Maybe I’m just feeling forgiving this week, but despite the presence of Chris Brown I think this may be the best thing Guetta’s done. It helps that there’s some variation in the sound—even some surprises—and that there’s a decent structure to the song rather than the usual flailing around. Repeating Lil Wayne’s verse at the end is a mistake, though; Wayne’s phrasing is so distinctive that it’s easy to tell that Guetta ran the same track with only a slightly different background. On a chorus that’s excusable, but on a verse it’s weird and unsettling. It sounds like cheating.
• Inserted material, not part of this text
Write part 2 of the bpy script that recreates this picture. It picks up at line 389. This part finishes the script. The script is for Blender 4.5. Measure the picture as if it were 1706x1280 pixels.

Skrillex featuring Sirah—“Bangarang”
#95

Autotune, pitch-shifting, skittering digital snares, massive explosions of distorted bass, these are all ideas that have come and gone and come again over the last few years, all having their moment in the sun, all eventually derided as overworked and clichéd (and they were). Not to mention dubstep. Skrillex uses them all, and then some, mixes them together, and doesn’t give a shit what you think about it. He’s having fun, and learning a craft, and making art all at the same time. Every single has more packed into it, is more strongly structured and thought out, and is better than the one before. He’s taken a bunch of stuff that the cognoscenti had discarded as played-out and breathed new life into it. Isn’t that the way art is supposed to work? We’re stepping into what promises to be one of the most inventive eras in the history of pop music, and right now, Skrillex is out front.

deadmau5 featuring Greta Svabo Bech—“Raise Your Weapon”
#100

While Skrillex is an artist with a capital F (as in Fun and Fuck you), deadmau5 would like to be known as an artist with a capital A. You can hear his desire to be taken seriously through all eight minutes of this record. It’s an interesting attitude for a guy who performs wearing a giant glowing mouse head. This isn’t a bad record, but its seriousness weighs it down, and the lyrics are more confusing than anything else. It’s pretentious, is what it is. No wonder Dave Grohl likes him.